指がないこと
最初の一文を読んだら、次の文、次の文と、読み進められます。
短文の畳みかけで、最後まで疾走感があります。
主人公は男子中学生。右手の小指と、薬指半分がありません。
4歳のとき、タンスで指を挟んだからです。
父と母とは別居で、祖母と妹の三人暮らしです。
指がないことも、両親と暮らしてないことも、「かわいそうな自分」として書いてないのが、良いです。
主人公は、担任の教員が女子生徒にセクハラをした噂を、聞きます。
主人公と友人は、担任に天罰を与えるため、担任の車に落書きし、傷をつけます。
主人公たちの犯行は、バレてました。
担任は、クラス全員に言います。
指がない人。そんな人が普段の生活に紛れ込んでるなんて、信じられる?
(中略)そういう人は『社会のお荷物』と呼ばれて立派な大人になれません。(中略)指がなかったら、勉強だって運動だって人並みにはできないもんね
主人公は学校へ行かなくなり、年上のヤンキーたちとつるむようになります。
主人公が深夜のファミレスにいたとき、橘という高校生と出会います。
主人公が、担任から障害者扱いされた話をすると、橘は、
今からそいつのとこ行ってシメようや
と言い、有言実行します。主人公も担任に蹴りを入れます。
主人公は、橘に心酔していきます。
橘は東京に憧れを抱いてますが、主人公は今のままでいいと思ってます。
今が一番だと思うと、ずっとこのままでいたいと思うと、なぜか不意に暗い寂しさに襲われる。
「不意に暗い寂しさに襲われる」のは、ずっとこのままでいたいわけではないと、主人公は心のどこかで思ってるからでしょう。
橘は主人公に、
手のことでいつまでもウジウジしてさぁ
と言います。
主人公は、手の指がないことで、引け目を感じてたのかもしれません。
橘に何になりたいか聞かれた主人公は、
鳶か親戚の畑手伝うか、それが無理なら市内でキャッチとか? 泥水啜る系の仕事で何か
と返します。現実的です。
主人公は、指がないことや両親がいないことで、夢を持たなくなったのかもしれません。
ただ、ふてくされてるようには見えません。それが良いです。
皆が、大きな夢を持つ必要はないですし。
東京から帰ってきた橘は、「殺されるかもしれん」と、主人公を頼ります。
ブラジル人の有名ラッパーの彼女と浮気したことが原因だと言います。
主人公は、
後ろから殴って倒す
と言い、一人で東京へ向かいます。
東京に来た主人公は、
俺はここで何をしとるんやろうか。何かもっと本気出して打ち込むべきことがあった気がする。

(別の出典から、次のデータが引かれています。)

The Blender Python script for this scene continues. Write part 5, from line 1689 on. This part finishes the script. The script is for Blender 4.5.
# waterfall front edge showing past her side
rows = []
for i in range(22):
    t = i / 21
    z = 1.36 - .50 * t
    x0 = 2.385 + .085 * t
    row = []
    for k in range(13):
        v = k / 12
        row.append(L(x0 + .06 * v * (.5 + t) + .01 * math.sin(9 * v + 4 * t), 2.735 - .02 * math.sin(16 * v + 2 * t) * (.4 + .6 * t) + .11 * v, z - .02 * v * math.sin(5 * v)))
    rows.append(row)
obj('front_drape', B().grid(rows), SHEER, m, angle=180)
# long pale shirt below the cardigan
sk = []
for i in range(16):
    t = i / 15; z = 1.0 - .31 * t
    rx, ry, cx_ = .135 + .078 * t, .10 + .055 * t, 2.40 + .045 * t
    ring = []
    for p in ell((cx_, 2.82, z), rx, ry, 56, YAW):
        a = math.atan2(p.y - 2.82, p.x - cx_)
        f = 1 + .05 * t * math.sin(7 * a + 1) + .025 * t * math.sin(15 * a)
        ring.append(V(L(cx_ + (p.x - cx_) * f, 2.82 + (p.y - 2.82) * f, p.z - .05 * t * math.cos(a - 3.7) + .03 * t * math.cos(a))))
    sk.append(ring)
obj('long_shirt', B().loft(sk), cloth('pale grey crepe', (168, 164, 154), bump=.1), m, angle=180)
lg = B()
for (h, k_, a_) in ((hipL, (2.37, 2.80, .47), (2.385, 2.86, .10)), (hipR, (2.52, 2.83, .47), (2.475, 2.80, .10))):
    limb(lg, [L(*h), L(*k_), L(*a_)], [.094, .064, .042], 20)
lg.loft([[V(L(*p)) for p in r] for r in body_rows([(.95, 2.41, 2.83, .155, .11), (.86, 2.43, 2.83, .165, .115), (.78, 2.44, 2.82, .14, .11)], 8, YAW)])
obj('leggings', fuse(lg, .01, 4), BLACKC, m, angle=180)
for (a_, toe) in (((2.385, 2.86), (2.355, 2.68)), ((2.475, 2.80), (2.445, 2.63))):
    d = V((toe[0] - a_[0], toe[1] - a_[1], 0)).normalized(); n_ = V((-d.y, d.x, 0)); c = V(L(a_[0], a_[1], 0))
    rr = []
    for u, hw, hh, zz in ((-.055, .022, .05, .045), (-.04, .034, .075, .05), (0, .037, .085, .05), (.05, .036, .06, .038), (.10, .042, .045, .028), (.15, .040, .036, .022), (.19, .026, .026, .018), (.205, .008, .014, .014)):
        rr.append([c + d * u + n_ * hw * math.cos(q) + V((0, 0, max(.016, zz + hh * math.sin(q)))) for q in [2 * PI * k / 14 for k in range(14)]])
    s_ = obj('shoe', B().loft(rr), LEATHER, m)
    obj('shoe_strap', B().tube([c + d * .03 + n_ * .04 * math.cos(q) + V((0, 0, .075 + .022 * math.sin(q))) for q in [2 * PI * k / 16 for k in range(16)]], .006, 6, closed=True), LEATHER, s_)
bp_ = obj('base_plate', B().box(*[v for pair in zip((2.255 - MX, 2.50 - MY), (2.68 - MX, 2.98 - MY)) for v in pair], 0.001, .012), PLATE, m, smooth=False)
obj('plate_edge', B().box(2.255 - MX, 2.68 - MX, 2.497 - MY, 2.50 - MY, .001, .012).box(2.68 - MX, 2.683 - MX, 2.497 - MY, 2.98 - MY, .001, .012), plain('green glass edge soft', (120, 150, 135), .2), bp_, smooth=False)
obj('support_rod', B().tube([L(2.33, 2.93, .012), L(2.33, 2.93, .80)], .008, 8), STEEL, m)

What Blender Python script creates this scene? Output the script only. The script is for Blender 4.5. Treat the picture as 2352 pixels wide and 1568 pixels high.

(中略)実はマンガを描いてみたいとも思っていた。なんかもっと、でっかい憧れみたいなもんが色々と俺にもあった気がする。よく知らん奴を殺す前に、なんかもっとやるべきことが。
主人公は、ラッパーに会います。
ラッパーの隣には、橘と浮気したと思われる彼女がいました。
ラッパーの彼女は、主人公の手を見て、指がないことを嬉々として指摘します。
ラッパーは、主人公の手を無視します。ここも良いです。
主人公に指がないことは、ラッパーにとってはどうでもいいことなのでしょう。
ラッパーはブラジル人で、生まれも育ちも日本の北関東の方らしいです。
もしかしたら、いじめや差別を受けて育ったのかもしれません。
ラッパーは、ラップという「憧れ」を自分のものにして、有名になりました。
指がないことは、取るに足らないと思ってるのでしょう。
中学校、ファミレス、東京と、主人公のいる場所(関わる人)が変わるにつれ、指がないことは小さくなっています。
- 中学校(教員):『社会のお荷物』と呼ばれて立派な大人になれません。(中略)指がなかったら、勉強だって運動だって人並みにはできないもんね
- ファミレス(橘):手のことでいつまでもウジウジしてさぁ
- 東京(ラッパー):主人公の手を見たけど何も言わない
指がないことを無視された主人公はどうするか。
私は、地元に戻ってマンガを描き始めると思ってました。
しかし、全く想像できなかった展開になります。
ラストはわかりにくく、尻切れな感じがありますが、面白かったです。